ネタバレ感想 ノッツ 『初情事まであと1時間』1巻


初情事まであと1時間 1 (コミックフラッパー)
(画像のリンクが物理書籍のページ、文章のリンクがkindle版のページ)

大体の内容「あれまで、あと1時間!」。情事。それはつまりエロス! それをまともに一般誌ですることはまかりなりません。迷わずゾーニングしてください案件です。ですが、その1時間前なら? 1時間前故に、当然そこにエロスはありません。つまり一般誌でやっても何の問題もない! 全くの合法! そういう訳で情事の1時間前の悲喜こもごもを描いた漫画。それがノッツ『初情事まであと1時間』なのです。
その1時間前はたくさんのレパートリーを持ってなされます。普通の情事からファンタジーやSFの領域にも入りまして、その振れ幅もまた楽しいのですが、やはり1話目であるCASE:1『勇人と葵の話』は大変オーソドックスでありつつも、この漫画の先陣を切るに値する一話です。内容としては彼女の家に他の家族がいないからここは一つ、やろうよ! となるものですが、そこに彼女である葵さんに過保護な電話がカムして横やりに、からの、それが大事に育てられたが故に、と彼氏である勇人さんが気づいてしょぼくれて御先端が萎える、からの、という話の流麗さが光る回でもあります。突飛な話よりも、こういう話の方がしっかりとした話作りがされていて、大変素晴らしいのです。やるのは情事ですが! そういう意味では、その過程に感じてしまうエロスの空気と、しかしそれには絶対に到達できないという鉄壁具合の混交具合がこの漫画の面白さであります。
さておき。
一話目以外で個人的に好きな回をピックアップしますと、CASE:3『シンちゃんとミーコの場合』がまず一つ。今まで幼馴染という間柄でいた二人が、ついにその壁を突破する、という話な訳ですが、その部分のせめぎあいがオムライスのケチャップ文字でなされるのが小技のテクニカル。確かにそこ取ればENDですな! しかし、幼馴染のままがいいというシンちゃんさんに対して、このままの気持ちじゃいられないよ、なミーコさんというので、どちらが強くなるかと言えばまあ後者なのは間違いないですわよね。先にシンちゃんさんに好きな人が出来たら、それを応援できるわけがねえ! っていうミーコさんの気持ちは痛いほど伝わってきて、そのまま押し通すというパワープレイにも気持ちが入っていけました。そういう意味では大変卓越した回だったと言えましょう。

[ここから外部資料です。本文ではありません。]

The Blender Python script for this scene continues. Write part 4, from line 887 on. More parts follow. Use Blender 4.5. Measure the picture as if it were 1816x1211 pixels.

CASE:9『野中さんと秋本先輩』も良いものです。女の子として見られてなくて、ハウツー本のパワで押し通そうとする野中さんと、それが全く通じないというか、野中さんが全く女の子パワないという体たらくが大変面白い。しかし、そのボディには女の子パワが大変埋まっており、秋元先輩さんがそれを見てうはーっ! となるという、実は他にCASE:4とこの回だけの男の子が相手のボディ狙いという珍しい回。4話目よりも更に男の子が相手のボディ狙い強度が高いですので、秋元先輩、わりと酷いやつかもしれぬ。とも思えちゃいますが。そういう意味では、そういう話もありと言う振れ幅の確認を出来たのが良かったかと思います。いい話だけじゃない、こういうのもある、というのが。
その部分は、プレ版といえるEXTRA回には更に濃度があります。それがEXTRA:1の『妹と姉とその彼氏の場合』。この漫画の方向性としてはちょっと異質なんですが、それゆえにプレ版らしさがあります。内容としては姉さんの彼氏さんに妹さんが色々と言う、と言うだけなんですが、それだけで色々と考えてしまう、邪推してしまう部分がたくさんあって大変良いものなのです。先にも書いたように、この漫画の方向性としてはちょっと色んな意味の含蓄が深すぎるというか、基本的にアホな話にしやすいのにいきなり暗いオチじゃねえか! なんですが、うんうん、それもまたプレ版だね。という。そういう意味では、1話目、CASE:1が分かり易く恋人同士の、学生の、初体験、という中に色々な味わいが深い回になったのはここからの逆算もあったのかな、と。ノッツ先生、さすがにこんな頭の良いような悪いような内容を考えつくやり手さが垣間見える御方、と言えるでしょう。
にしても、これだけぱっと見簡単に出来るようで実際には大変難しさの埋まっている漫画を描こう、と思ったノッツ先生は流石に手練れです。自分が真正面な漫画家では生きられない、というのをあまりに深く知悉しているという、ある種業の深さすら感じる潔さ。だが、そんなだからこそ、こんな未踏な漫画が顕現することになった訳で、なんというか、人の創造力は恐ろしいのー! と古川登志夫声もでようものです。そんなとある漫画家の生存戦略が、『初情事まであと1時間』なのかもしれません。